Quale sistema per quale uso?
Ora vediamo in quale caso usare ognuno di questi sistemi di scrittura giapponese:
- Kanji: i kanji sono in qualche senso il sistema di scrittura centrale perché servono a scrivere i nomi, le radici dei versi e degli aggettivi.
- Hiragana: il sistema hiragana permette di scrivere la grammatica giapponese, come le terminazioni dei verbi e degli aggettivi, prefissi e suffissi. Alcune parole molto frequenti sono solitamente scritte in hiragana più che in kanji. Ad esempio, è più frequente vedere どこ (doko, “dove”) che 何処 (stessa parola in kanji).
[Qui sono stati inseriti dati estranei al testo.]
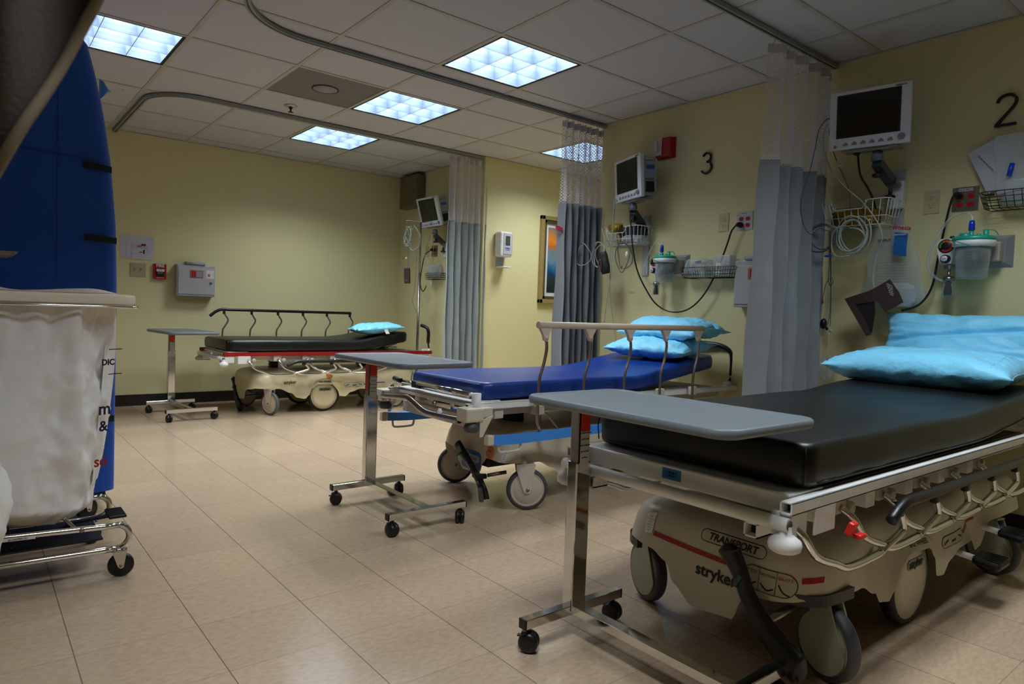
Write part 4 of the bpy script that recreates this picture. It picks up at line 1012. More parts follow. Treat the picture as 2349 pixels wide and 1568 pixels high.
bm = NB(); box(bm, (0, -.06, -.214), (.105, .12, .012), .005); obj('drip_tray', bm, WHITE, t)

# ---------------------------------------------------------------- patient monitors
def monitor(label, loc, rz, tilt, blue=True, group='patient monitors on wall arms', arm=None):
    t = root('patient_monitor', label, 'monitor', loc, rz, group); t.rotation_euler[0] = math.radians(tilt)
    W, Hh = .368, .288; GW = mat('monitor_white', (.80, .82, .85), .35); GG = mat('monitor_grey', (.62, .64, .68), .4)
    bm = NB(); box(bm, (0, .012, 0), (W, .030, Hh), .006); obj('bezel', bm, GW, t)
    bm = NB(); prism(bm, [(-.145+.0, .027), (-.145, .11), (-.12, .150), (.12, .150), (.145, .11), (.145, .027)], Hh-.03, 'XY', -Hh/2+.015); box(bm, (.0, .09, 0), (.304, .10, .20), .01); obj('rear_housing', bm, GG, t)
    bm = NB(); box(bm, (-.004, -.0038, .018), (.290, .003, .212), .001); obj('screen_surround', bm, BLACK, t)
    bm = NB(); box(bm, (-.006, -.0058, .018), (.268, .002, .198), .0005); obj('screen', bm, LENS_DARK, t)
    KG = mat('key_grey', (.45, .48, .52), .4)
    for k in range(6):
        x = -.104+.0405*k; bm = NB(); prism(bm, [(x-.012, -.1265), (x+.012, -.1265), (x+.012, -.119), (x+.005, -.111), (x-.001, -.111), (x-.010, -.120)], .004, 'XZ', -.007); obj('key', bm, KG, t)
    bm = NB(); lathe(bm, [(0, -.016), (.013, -.016), (.015, -.012), (.016, -.003)], (.148, 0, -.112), 'Y', 24); obj('rotary_knob', bm, KG, t)
    bm = NB(); lathe(bm, [(0, -.006), (.007, -.006), (.008, -.003)], (-.152, 0, -.127), 'Y', 16); obj('power_button', bm, KG, t)
    text('lettering', 'EDAN', .011, PRINT, t, (.130, -.0035, .131), bold=.0003); text('lettering', 'USA', .011, mat('logo_green', (.10, .55, .30), .5), t, (.156, -.0035, .131), bold=.0003)
    bm = NB(); box(bm, (-.135, -.0035, .131), (.02, .001, .006)); obj('alarm_light', bm, mat('pale_lamp', (.85, .86, .88), .3), t)
    # side panel details (viewer's right)
    if blue:
        bm = NB(); box(bm, (.153, .09, .055), (.002, .06, .026)); obj('blue_label', bm, mat('label_blue', (.10, .36, .70), .5), t)
        bm = NB(); box(bm, (.153, .08, .115), (.002, .055, .016)); obj('paper_label', bm, LABELW, t); text('print', 'MONITOR', .009, PRINT, t, (.1545, .08, .115), (90, 0, 90))
    bm = NB(); box(bm, (.152, .085, -.075), (.004, .065, .072), .003); obj('recorder_door', bm, BLACK, t)
    bm = NB(); box(bm, (.150, .085, -.025), (.008, .07, .016), .003); obj('recorder_lip', bm, KG, t)
    # mount
    bm = NB(); box(bm, (.0, .075, -.150), (.26, .12, .008), .001); box(bm, (.0, .02, -.158), (.19, .03, .006), .001); obj('mount_tray', bm, mat('tray_metal', (.62, .60, .56), .35, .6), t)
    return t
def arm_mount(mon, t_loc, wall_y):
    "gas arm: neck under the monitor down to a bracket on the wall channel"
    t = bpy.data.objects.new('support_arm', None); C.objects.link(t); t.empty_display_size = .03; t.parent = mon; t.matrix_parent_inverse = mon.matrix_basis.inverted(); t.location = t_loc; x, y, z = t_loc
    G = mat('arm_grey', (.36, .39, .42), .45); wx = WX-x; wy = wall_y-y
    bm = NB(); lathe(bm, [(0, .004), (.022, .004), (.022, -.012), (.028, -.014), (.028, -.045), (0, -.045)], seg=20); obj('swivel', bm, G, t)
    bm = NB(); tube(bm, [(0, 0, -.055), (wx*.65, wy*.65, -.13)], .02, sq=(.045, .040)); obj('upper_link', bm, mat('arm_dark', (.24, .26, .27), .4), t)
    bm = NB(); tube(bm, [(wx*.60, wy*.60, -.128), (wx-.05, wy, -.15)], .02, sq=(.06, .02)); obj('lower_link', bm, STEEL, t)
    for a, zz in ((.05, -.105), (.62, -.195)):
        bm = NB(); lathe(bm, [(.009, .03), (.010, .0), (.024, -.005), (.026, -.014), (.020, -.020), (0, -.020)], (wx*a, wy*a, zz), seg=16); obj('clamp_knob', bm, BLACK, t)
    bm = NB(); box(bm, (wx-.022, wy, -.19), (.040, .07, .14), .004); obj('wall_bracket', bm, WHITE, t)
    bm = NB(); box(bm, (wx-.008, wy-.005, -.27), (.012, .055, .42), .002); obj('wall_channel', bm, mat('channel_grey', (.66, .67, .68), .4), t)
    return t
m2 = monitor('large patient monitor nearest the camera, high at right below the ceiling', (.700, -.695, 1.975), -80, 4)
m3 = monitor('turned patient monitor with blue side label, beside the red fire strobe', (.757, .925, 1.890), -110, 4)
m4 = monitor('distant tilted patient monitor above the drip stand', (.76, 3.50, 1.900), -90, 16)
arm_mount(m2, (.76, -.72, 1.812), -.74)
arm_mount(m3, (.80, .90, 1.722), .93)
arm_mount(m4, (.84, 3.50, 1.735), 3.48)

# ---------------------------------------------------------------- wire baskets
def basket(name, label, loc, rz, w, d, h, m, r=.0022, nx=9, nz=3, dip=True, taper=.85, group=None):
    "wire basket, back edge on local y=0, front at -d"
    t = root(name, label, 'basket', loc, rz, group)
    def rim(k, z): return [(-w/2*k, -.003, z), (-w/2*k, -d*k, z), (w/2*k, -d*k, z), (w/2*k, -.003, z)]
    bm = NB()
    P = [Vector((-w/2, -.003, h)), Vector((-w/2, -d+.02, h)), Vector((-w/2+.02, -d, h))]
    if dip: P += [Vector((-w*.36, -d, h)), Vector((-w*.30, -d, h*.66)), Vector((w*.12, -d, h*.66)), Vector((w*.20, -d, h))]
    P += [Vector((w/2-.02, -d, h)), Vector((w/2, -d+.02, h)), Vector((w/2, -.003, h))]
    tube(bm, P, r*1.3, 6, closed=True)
    for j in range(nz):
        q = j/nz; k = taper+(1-taper)*q; z = h*q
        if dip and q > .6: continue
        tube(bm, [Vector(p) for p in rim(k, z)], r, 5, closed=True)
    obj('frame_wires', bm, m, t)
    bm = NB()
    for i in range(nx+1):
        x = -w/2+w*i/nx; zt = h*(.66 if dip and -.30*w < x < .12*w else 1)
        k2 = taper+(1-taper)*zt/h
        tube(bm, [(x*k2, -d*k2, zt), (x*taper, -d*taper, 0), (x*taper, -.003, 0)], r*.9, 5)
    for i in range(1, 5):
        y = -d*i/5
        for s in (-1, 1): tube(bm, [(s*w/2, y, h), (s*w/2*taper, y*taper, 0)], r*.9, 5)
    obj('mesh_wires', bm, m, t)
    return t
BG = 'white wire baskets under the monitors'; BK = 'black wire wall baskets'
basket('wire_basket', 'white wire basket holding gold foil pack, below the nearest monitor', (WX, -.600, 1.462), -90, .34, .19, .125, WIREW, group=BG)
basket('wire_basket', 'white wire basket overflowing with dark cuffs, beside the slate curtain', (WX, 1.02, 1.450), -90, .34, .19, .125, WIREW, group=BG)
basket('wire_basket', 'long black wire basket below the red sockets of bay 3', (WX, .34, 1.213), -90, .425, .10, .066, WIREB, .0017, 22, 3, False, .9, BK)
basket('wire_basket', 'black wire basket at the right edge under bagged tubing', (WX, -1.36, 1.503), -90, .46, .10, .078, WIREB, .0017, 14, 3, False, .9, BK)
basket('wire_basket', 'tiny distant black wire basket beside the grey-green curtain', (WX, 3.62, 1.252), -90, .27, .10, .062, WIREB, .0017, 12, 3, False, .9, BK)

# crumpled soft bags
def lump(name, label, cat, loc, size, m, seed=0, amp=.25, rz=0, group=None, rx=0, part='film', flat=.6, fr=1.0):
    t = root(name, label, cat, loc, rz, group, rx); bm = NB()
    bmesh.ops.create_icosphere(bm, subdivisions=4, radius=1)
    for v in bm.verts:
        n = v.co.normalized(); p = n*1.6*fr+Vector((seed, seed*.7, 0))
        k = 1+amp*noise.noise(p)+amp*.5*abs(noise.noise(p*2.7))-amp*.3*abs(noise.noise(p*5.1))
        n = Vector([math.copysign(abs(c_)**flat, c_) for c_ in n])
        v.co = Vector((n.x*size[0]/2*k, n.y*size[1]/2*k, n.z*size[2]/2*k))
    obj(part, bm, m, t, smooth=True); return t
GOLD = mat('gold_foil', (.62, .46, .08), .22, .8, bump=(38, .9, .01))
DARKC = mat('dark_brown_cuff', (.10, .065, .065), .6, bump=(30, .5, .01))
lump('foil_pack', 'crumpled gold foil pack lying in the nearest white basket', 'pack', (.895, -.575, 1.510), (.10, .235, .085), GOLD, 3, .2, part='foil', flat=.5)
lump('cuff_bundle', 'bundle of dark brown cuffs piled in the basket below turned monitor', 'cuff', (.90, .985, 1.545), (.11, .23, .075), DARKC, 8, .35, part='cloth')
lump('foil_pack', 'yellow and clear wrapped pack poking out beside the slate curtain', 'pack', (.90, 1.14, 1.585), (.08, .10, .06), mat('yellow_wrap', (.62, .52, .12), .25, bump=(40, .8, .01)), 5, .3, part='wrapper')
lump('plastic_bag', 'clear bag with parts inside the basket below turned monitor', 'bag', (.895, .95, 1.49), (.11, .18, .06), CLEARB, 12, .3)
def wrapped_tubing(label, loc, size, seed, blue=True, coil=True):
    t = lump('wrapped_tubing', label, 'bag', loc, size, CLEAR, seed, .28, -90, 'clear bags of tubing in the wall baskets')
    w, d, h = size[1], size[0], size[2]
    return t
def tubing(t, w, h, n=3, r=.004, m=None, cz=0):
    bm = NB(); rnd = random.Random(n+int(w*1000))
    for k in range(n):
        P = [(math.cos(a)*w*.38*(1-.12*k)+rnd.uniform(-.004, .004), rnd.uniform(-.008, .008), math.sin(a)*h*.34*(1-.12*k)+cz) for a in [2*math.pi*j/10 for j in range(10)]]
        tube(bm, spline(P, 3, True), r, 6, closed=True)
    obj('coiled_tube', bm, m or film('tube_plastic', (.75, .80, .82), .25, .2), t)
def lump2(label, y, z, w, d, h, seed, xo=.055, blue=None):
    t = root('wrapped_tubing', label, 'bag', (WX-xo, y, z), -90, 'clear bags of tubing in the wall baskets'); bm = NB(); bmesh.ops.create_icosphere(bm, subdivisions=4, radius=1)
    for v in bm.verts:
        n = v.co.normalized(); p = n*1.8+Vector((seed, 0, 0)); k = 1+.25*noise.noise(p)+.16*abs(noise.noise(p*3))
        n = Vector([math.copysign(abs(c_)**.6, c_) for c_ in n]); v.co = Vector((n.x*w/2*k, n.y*d/2*k, n.z*h/2*k))
    obj('film', bm, CLEAR, t, smooth=True); tubing(t, w, h)
    if blue:
        bm = NB(); tube(bm, [(blue[0], -.015, blue[1]), (blue[0]+blue[2], -.015, blue[1]+blue[3])], .0075, 10); obj('blue_connector', bm, BLUECL, t)
    return t
lump2('clear bag of tubing with blue connector in the long bay 3 basket', .43, 1.275, .20, .09, .12, 2, blue=(-.02, .04, .035, .002))
t = root('plastic_tray', 'frosted rectangular plastic box standing in the long bay 3 basket', 'box', (WX-.055, .245, 1.285), -90)
bm = NB(); box(bm, (0, 0, 0), (.125, .07, .13), .006); obj('tray', bm, CLEARB, t); bm = NB(); box(bm, (-.02, -.0365, -.02), (.035, .001, .075)); obj('paper_label', bm, LABELW, t); text('print', 'II III II I', .010, PRINT, t, (-.02, -.0375, -.01), (90, 90, 0))
lump2('distant clear bag heaped in the basket by the grey-green curtain', 3.64, 1.345, .20, .08, .13, 31)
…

- Katakana: l’uso principale del katakana è la trascrizione delle parole straniere (tranne i numerosi prestiti da cinese e coreano). Ad esempio, パン (pan, “pane”) viene dal portoghese pão, ナイフ (naifu, “coltello”) dall’inglese knife, etc. Il katakana serve anche a scrivere le onomatopee, i nomi scientifici degli animali o pure a rendere più visibili le scritte sui cartelloni pubblicitari.
- Rōmaji: il ricorso all’alfabeto latino permette molto semplicemente di trascrivere i nomi giapponesi in un sistema di scrittura più comprensibile agli occidentali. Anche gli acronimi sono scritti con questo sistema, tipo NHK (Nihon Hosō Kyōkai), il servizio pubblico radiotelevisivo.
- Numeri arabi: ovviamente esistono kanji per i numeri e i loro nomi : 一, 二, 三, 四… Tuttavia le cifre arabe sono molto usate, ad esempio per le date, 2016年10月16日 (16 ottobre 2016).